Sua origem é obscura. Era uma atriz medíocre. Teve o rosto desfigurado num acidente de carro que destruiu sua carreira...

Angelus Magno disse...

Ela era linda...Não conhecia essa atriz, mas vejo em seu rosto uma mistura de doçura e sedução

Vanuzia Nogueira disse...

amigo Antonio Nahud como sempre você arrasando um filmaço “O Morro dos Ventos Uivantes” seu Blog é um dos melhores ao meu ver

Marcos Pedini disse...

O nome soa como uma lenda, um mito e obrigado, Antonio Nahud, irei pesquisar

Daniele Moura disse...

Gente, como era linda!!

Sibely Vieira Cooper disse...

Gosto demais, ela é um luxo, eterna Cathy do Heatclif

Chico Lopes disse...

Era bonita. Mas não era boa atriz de modo algum.

Eraldo Urano disse...

Era muito bela, uma beleza exótica. Inesquecível na melhor versão de "O Morro dos Ventos Uivantes".

Ana Carol disse...

Muito linda!!!

Thais Negrão Furini disse...

"O Morro dos Ventos Uivantes" .... sem dúvidas,inesquecível !!!!!

Daniel Pilotto disse...

Maravilhosa!!!!!!! Fez filmes que são memoráveis, adoro Merle em INFÂMIA!!!!!!!

Daniele Moura disse...

Muito bom, Antonio Nahud! Parabéns!!

Sonia Brazão disse...

Fascinante história num texto deslumbrante.
Mais uma vez fiquei encantada com a leitura, amigo Antonio Nahud querido.

disse...

Excelente texto. É louco e fascinante como os estúdios inventavam passados mirabolantes para suas estrelas. Merle era linda e exótica, não importa sua origem.
Abraços!

Luna Hepburn disse...

O morro dos ventos uivantes, filme favorito de minha inesquecível mãe. Ela também tinha o livro. A Merle esteve ótima nesse filme.
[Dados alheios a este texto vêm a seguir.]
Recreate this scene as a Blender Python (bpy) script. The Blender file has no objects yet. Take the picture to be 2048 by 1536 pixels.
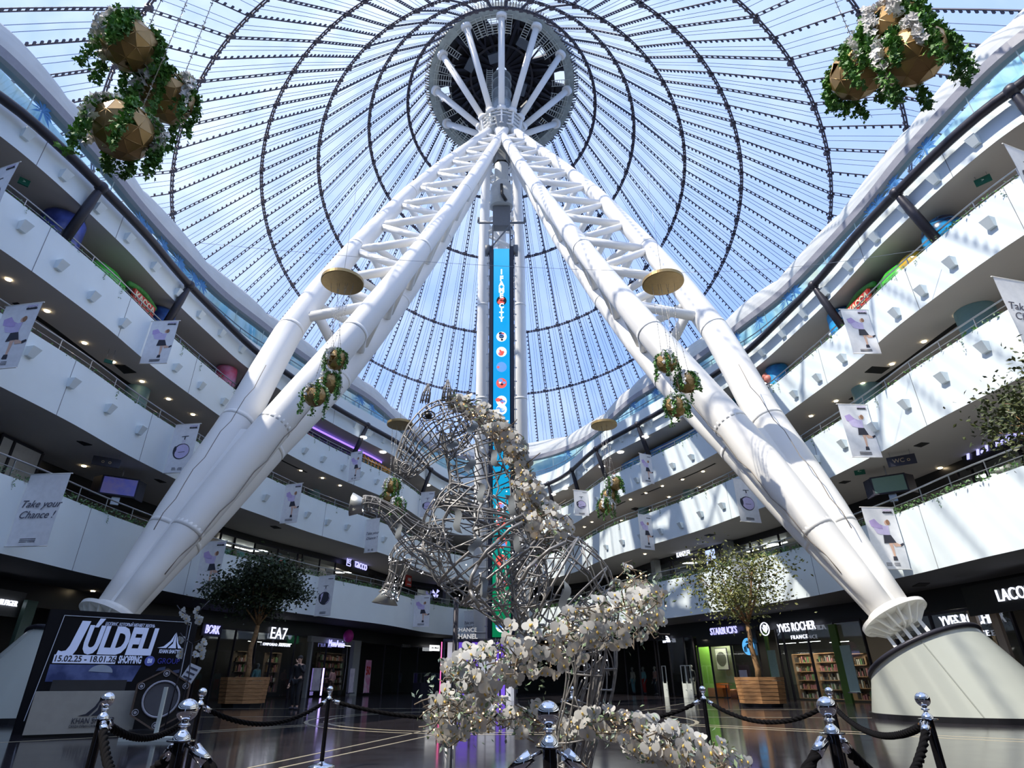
import bpy, bmesh, math, random
from mathutils import Vector, Matrix
random.seed(7)
S = bpy.context.scene
C = S.collection
PI = math.pi
# ------------------------------------------------------------------ camera
F, YH, CX, H = 1185.0, 1360.0, 1003.0, 1.0
TH = math.atan((YH - 768) / F)
CT, ST = math.cos(TH), math.sin(TH)
cam = bpy.data.cameras.new('camera'); cam_ob = bpy.data.objects.new('camera', cam); C.objects.link(cam_ob)
cam.sensor_width = 36.0; cam.lens = F / 2048 * 36.0; cam.shift_x = (1024 - CX) / 2048
cam_ob.location = (0, 0, H); cam_ob.rotation_euler = (PI / 2 + TH, 0, 0)
cam.clip_start = 0.05; cam.clip_end = 600
S.camera = cam_ob
# ------------------------------------------------------------------ world, sun, exposure
S.view_settings.view_transform = 'Standard'; S.view_settings.look = 'None'
S.view_settings.exposure = 0.95; S.view_settings.gamma = 1.0
S.view_settings.use_curve_mapping = False
W = bpy.data.worlds.new('sky'); S.world = W; W.use_nodes = True
wn = W.node_tree; wn.nodes.clear()
def WN(t): return wn.nodes.new(t)
_o = WN('ShaderNodeOutputWorld'); _b = WN('ShaderNodeBackground')
_tc = WN('ShaderNodeTexCoord'); _sep = WN('ShaderNodeSeparateXYZ')
_rz = WN('ShaderNodeValToRGB'); _n = WN('ShaderNodeTexNoise'); _rn = WN('ShaderNodeValToRGB'); _mx = WN('ShaderNodeMixRGB')
wn.links.new(_tc.outputs['Generated'], _sep.inputs[0]); wn.links.new(_sep.outputs['Z'], _rz.inputs[0])
_rz.color_ramp.elements[0].position = 0.0; _rz.color_ramp.elements[0].color = (.19, .28, .48, 1)
_rz.color_ramp.elements[1].position = 0.9; _rz.color_ramp.elements[1].color = (.35, .45, .71, 1)
_e = _rz.color_ramp.elements.new(0.45); _e.color = (.20, .315, .65, 1)
_n.inputs['Scale'].default_value = 3.2; _n.inputs['Detail'].default_value = 6; _n.inputs['Roughness'].default_value = .6
wn.links.new(_tc.outputs['Generated'], _n.inputs['Vector']); wn.links.new(_n.outputs['Fac'], _rn.inputs[0])
_rn.color_ramp.elements[0].position = .46; _rn.color_ramp.elements[1].position = .72
_mm = WN('ShaderNodeMath'); _mm.operation = 'MULTIPLY'; _mz = WN('ShaderNodeMapRange'); _mz.inputs['From Min'].default_value = .45; _mz.inputs['From Max'].default_value = .8; _mz.inputs['To Min'].default_value = .3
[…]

Carlos José Marques de Carvalho disse...

"O Morro dos Ventos Uivantes" é um belo filme e um grande romance da genial Emile Bronte !...

claudia brando freitas disse...

Linda e excelente atriz esteve maravilhoso como ana Bolena desejo assistir mais filmes dessa deusa!